Maurice Maeterlinck
All our knowledge merely helps us to die a more painful death than animals that know nothing.
— Maurice Maeterlinck
An act of goodness is of itself an act of happiness.
— Maurice Maeterlinck
And indeed, if we had only the courage to listen to the simplest, the nearest, most pressing voice of our conscience, and be deaf to all else, it were doubtless our solitary duty to relieve the suffering about us to the greatest extent in our power.
— Maurice Maeterlinck
And it is because we all of us know of this somber power and its perilous manifestations, that we stand in so deep a dread of silence. We can bear, when need must be, the silence of ourselves, that of isolation: but the silence of many - silence multiplied - and above all the silence of a crowd - these are supernatural burdens, whose inexplicable weight brings dread to the mightiest soul.
— Maurice Maeterlinck
As gold and silver are weighed in pure water, so does the soul test its weight in silence, and the words that we let fall have no meaning apart from the silence that wraps them round.
— Maurice Maeterlinck
A superior atmosphere exists, in which we all know each other; and there is a mysterious truth – deeper far than the material truth - to which we at once have recourse, when we try to form a conception of a stranger.
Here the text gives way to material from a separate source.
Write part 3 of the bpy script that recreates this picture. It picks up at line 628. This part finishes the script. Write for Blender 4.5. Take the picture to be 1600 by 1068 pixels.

Have we not all experienced these things, which take place in the impenetrable regions of almost astral humanity?
— Maurice Maeterlinck
At every crossroads on the path that leads to the future, tradition has placed 10,000 men to guard the past.
— Maurice Maeterlinck
A thought that is almost beautiful – a thought that you speak not, but that you cherish within you at this moment, will irradiate you as though you were a transparent vase.
— Maurice Maeterlinck
Before we can bring happiness to others, we first must be happy ourselves; nor will happiness abide within us unless we confer it on others. If there be a smile upon our lips, those around us will soon smile too; and our happiness will become the truer and deeper as we see that these others are happy. "It is not seemly that I, who, willingly, have brought sorrow to none, should permit myself to be sad," said Marcus Aurelius, in one of his noblest passages.
— Maurice Maeterlinck
Be good at the depth of you, and you will discover that those who surround you will be good even to the same depths. Nothing responds more infallibly to the secret cry of goodness than the secret cry of goodness that is near. While you are actively good in the invisible, all those who approach you will unconsciously do things that they could not do by the side of any other man.